On Being Vain and Weird and Silly

picnic

A couple weeks ago we spent the weekend at my parents', and towards the end of our lazy Sunday I got out a huge box of un-albumed photos my Mom had hidden away in her closet. This was the first time I had seen many of these pictures, and I was in awe. She'd always been good about putting photographs into albums, but somehow this box of photos hadn't made it into one of the many books my Mom had put together over the years. There were pictures of my parents on their wedding day, photos of my grandparents under big willow trees. There was me as an infant in my Dad's arms, hundreds of photos of my sister and me, hundreds of photos of everything in our life that now stands as a memory.

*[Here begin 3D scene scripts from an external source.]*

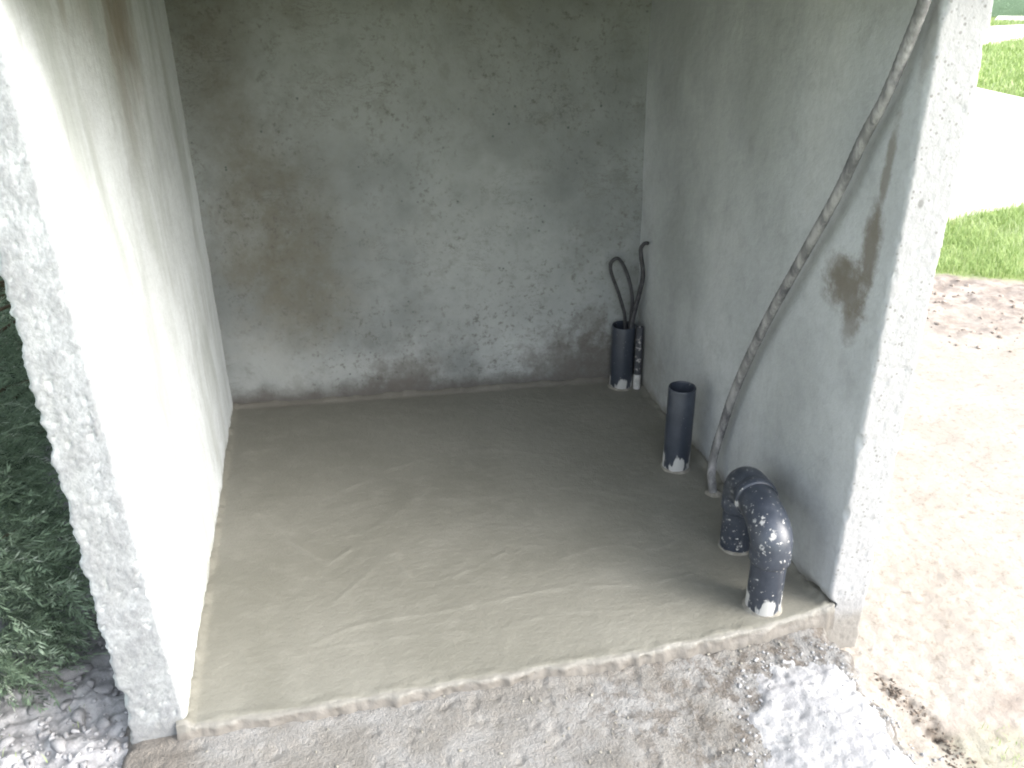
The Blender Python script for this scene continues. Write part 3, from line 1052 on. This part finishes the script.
def elbow(z0, s0, sign, L0, socket_at_end):
    """pipe bend: rises from z0, turns through 90 degrees and runs level to the joint"""
    R = .078
    path, rad = [], []
    start = np.array([0, 0, 0.0]) if sign > 0 else ux * L
    dirn = ux if sign > 0 else -ux
    zz = [(z0, .0435), (z0, .0472), (z0 + .003, .0482), (z0 + .028, .0482), (z0 + .034, .0472)]
    pts = [(start + np.array([0, 0, h]), r) for h, r in zz]
    zc = AX - R
    for a in np.linspace(0, math.pi / 2, 15):
        q = start + dirn * (R - R * math.cos(a)) + np.array([0, 0, max(zc, z0 + .036) + R * math.sin(a) * (AX - max(zc, z0 + .036)) / R])
        pts.append((q, .0472 + .0020 * math.sin(2 * a)))
    q0 = start + dirn * L0
    q0 = np.array([q0[0], q0[1], AX])
    if socket_at_end:
        pts += [(q0 - dirn * .030, .0485), (q0 - dirn * .024, .0525), (q0 - dirn * .004, .0528), (q0, .0510), (q0, .0440)]
    else:
        pts += [(q0 - dirn * .002, .0480), (q0, .0470)]
    P_ = np.array([p for p, _ in pts]); R_ = np.array([r for _, r in pts])
    return P_, R_


def tube_explicit(P_, R_, seg=36):
    n = len(P_)
    T = np.zeros_like(P_)
    for i in range(n):
        a, b = max(0, i - 1), min(n - 1, i + 1)
        while np.linalg.norm(P_[b] - P_[a]) < 1e-5:
            if b < n - 1: b += 1
            else: a -= 1
        T[i] = (P_[b] - P_[a]) / np.linalg.norm(P_[b] - P_[a])
    side = np.array([-ux[1], ux[0], 0])
    ang = np.linspace(0, 2 * np.pi, seg, endpoint=False)
    V = []
    for i in range(n):
        B = np.cross(T[i], side); B /= np.linalg.norm(B)
        V.append(P_[i] + R_[i] * (np.cos(ang)[:, None] * side + np.sin(ang)[:, None] * B))
    F = []
    for i in range(n - 1):
        for k in range(seg):
            a, b = i * seg + k, i * seg + (k + 1) % seg
            F.append((a, b, b + seg, a + seg))
    return np.concatenate(V), F


P_, R_ = elbow(.141, 0, 1, L * .60, False)
o = mesh_obj("elbow", *tube_explicit(P_, R_), M_PVC_ELBOW, vent)
P_, R_ = elbow(.122, 0, -1, L * .47, True)
o = mesh_obj("elbow", *tube_explicit(P_, R_ * 1.01), M_PVC_ELBOW, vent)
V, F = mortar_ring(.0415, .007, .006, 1.0)
mesh_obj("mortar_collar", V, F, M_MORTAR, vent)
V, F = mortar_ring(.0415, .006, .006, 4.0)
off(mesh_obj("mortar_collar", V, F, M_MORTAR, vent), (dv[0], dv[1], 0))


def open_pipe(name, label, loc, r, h, mat, seed, tilt=(0, 0)):
    t = thing(name, label, "pipe", loc)
    V, F = rim_tube([(r, -.04), (r, h - .004), (r - .001, h - .0005), (r - .0022, h), (r - .0042, h - .001), (r - .0048, h - .004), (r - .0048, h * .2), (.001, h * .2)])
    V[:, 0] += tilt[0] * V[:, 2]; V[:, 1] += tilt[1] * V[:, 2]
    mesh_obj("pipe_wall", V, F, mat, t)
    V, F = mortar_ring(r, .006, .006, seed)
    mesh_obj("mortar_collar", V, F, M_MORTAR, t)
    return t


open_pipe("standing_pipe", "short open topped grey pipe standing in the floor midway along the right wall", (.950, 2.162, 0), .0405, .272, M_PVC_C, 2.0, (.0, 0))
open_pipe("standing_pipe", "short dark grey pipe in the back right corner with cables coming out", (.958, 2.722, 0), .041, .235, M_PVC_D, 7.0)
# slim conduit beside it
cz = thing("conduit", "slim splashed conduit standing against the pipe in the back right corner", "conduit", (1.006, 2.690, 0))
V, F = rim_tube([(.0125, -.03), (.0125, .232), (.0115, .236), (.0095, .236), (.009, .228), (.009, .1), (.0005, .1)], 20)
mesh_obj("pipe_wall", V, F, M_CONDUIT, cz)
V, F = rim_tube([(.0130, .0), (.0134, .012), (.0132, .05), (.0127, .056)], 20)
mesh_obj("cement_coating", V, F, mat_simple("cement_white", (.34, .34, .33), (.5, .5, .49), 40), cz)

# cables
pts = [(.955, 2.722, .12), (.962, 2.722, .25), (.937, 2.724, .345), (.905, 2.726, .43), (.905, 2.726, .468), (.930, 2.724, .476), (.960, 2.716, .42), (.978, 2.708, .34), (.978, 2.708, .27), (.972, 2.714, .12)]
V, F = tube(smooth_path(pts, 8), .0062, 10)
o = mesh_obj("cable", V, F, M_CABLE)
tag(o, "black cable looping up out of the pipe in the back right corner", "cable", "cables in the back corner")
pts = [(.968, 2.70, .12), (.978, 2.695, .26), (.993, 2.685, .355), (1.000, 2.676, .432), (.992, 2.682, .495), (.990, 2.682, .522), (.998, 2.676, .540), (1.006, 2.664, .545)]
V, F = tube(smooth_path(pts, 8), np.linspace(.0095, .0058, 57), 10)
o = mesh_obj("cable", V, F, M_CABLE)
tag(o, "single dark cable end rising to a small hook in the back right corner", "cable", "cables in the back corner")

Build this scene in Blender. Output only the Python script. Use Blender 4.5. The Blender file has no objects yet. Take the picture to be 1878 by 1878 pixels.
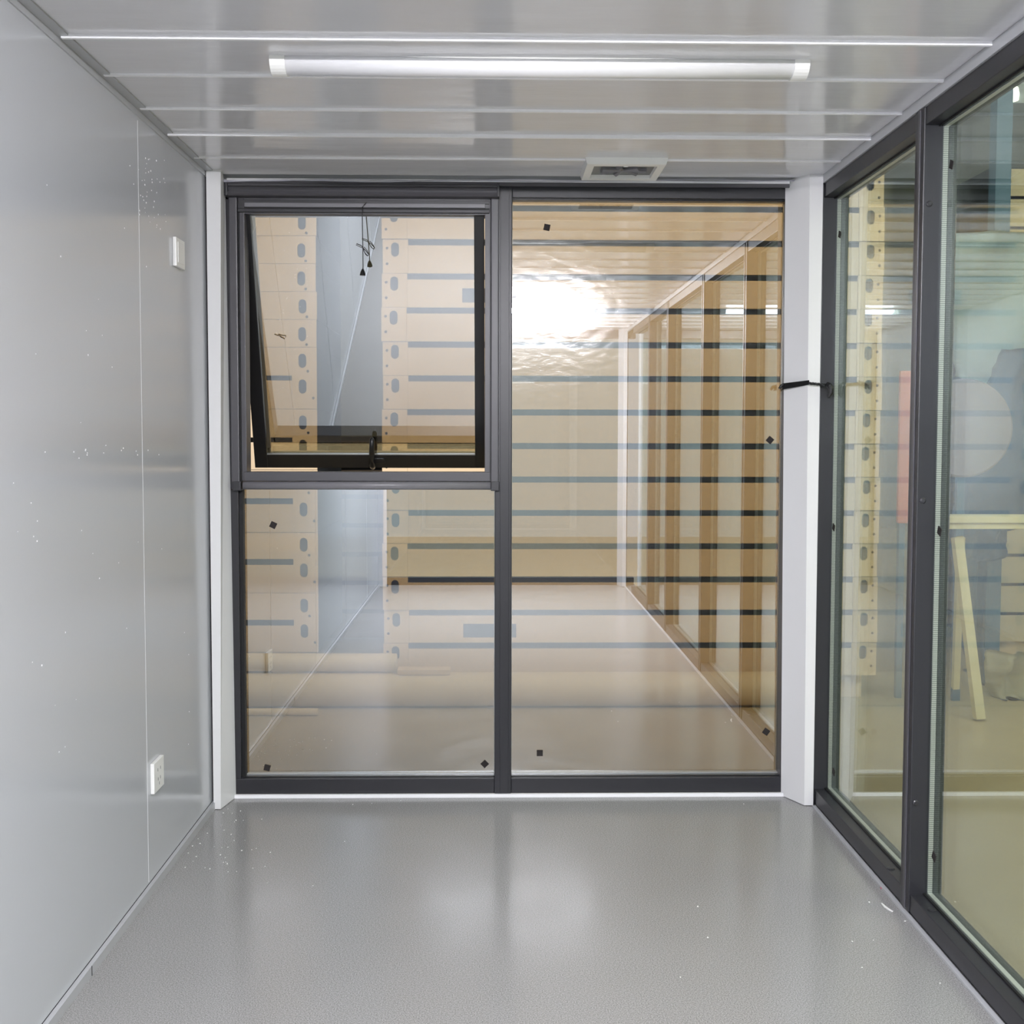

I pored over them. I was lost, entranced for hours looking through so many new-to-me moments, flooded with both nostalgia and happiness. I had never seen a pregnant photo of my mother and I hadn't seen too many of these candid shots of so many of the people I love, from years and years back. It was one of the best Sundays I'd ever had at my parents'.

Later that night as we made the two hour drive home I found myself looking through my Flickr album via my phone, while Hank listened to a basketball game on the radio. I saw the kinds of pictures that Henry might one day treasure- small moments, happy smiles, candid shots. And I thought about the fact that I had hundreds, thousands more on my computer, some even better than the ones I chose to put on my Flickr but didn't for one reason or another, usually involving the way I thought I looked in them.

There are so many times I'll go through my own photos and see such great moments, but end up hating them because I don't like the way I look. It came to me on that drive home that after going through every single one of those photos at my parents', there wasn't one time where I thought "gee, my Mom sure has a double chin from that angle" or "she should have put one hand on her hip so her arm didn't flatten against her body and look kind of chubby." Of course nothing like that crossed my mind. And why would it? I was focused so much on the love in those memories that my Mom could have had three heads and it wouldn't have mattered.

So for now I am learning to love all of the photos we take for what they are, little snapshots of happy times, and learning not to be so critical of myself. No one cares that my hair is out of place or my round face looks even rounder when I smile in that certain way, or that I have no makeup on Easter morning or a stain on my shirt from a family dinner. I'm a perfectionist by nature and my own worst critic, but I'm learning that perfectionism does not mesh well with motherhood. So as hard as it is, I'm slowly working on letting go of feeling like everything has to be just so.

When Henry and I got home today I uploaded a bunch of photos from our day. There were so many I adored- so many photos where we were both laughing so hard, smiling with our whole faces- and of course my initial reaction was to be overly critical of myself.  But I thought back to that weekend at my parents', looking at those photographs, and I realized that all of these pictures we take aren't about me. They're about the memory. And being vain and weird and silly about them is well, vain and weird and silly.

And so I remind myself of what's important- that Henry will one day look at all of the photos of us and see a happy mama and the happiest baby boy. He will not see the imaginary double chin I decided I had in a certain photo, or the way my thighs look a bit too thick for my liking in another. He'll see smiles, and crinkled eyes, and so much love. And to me, that's all that matters.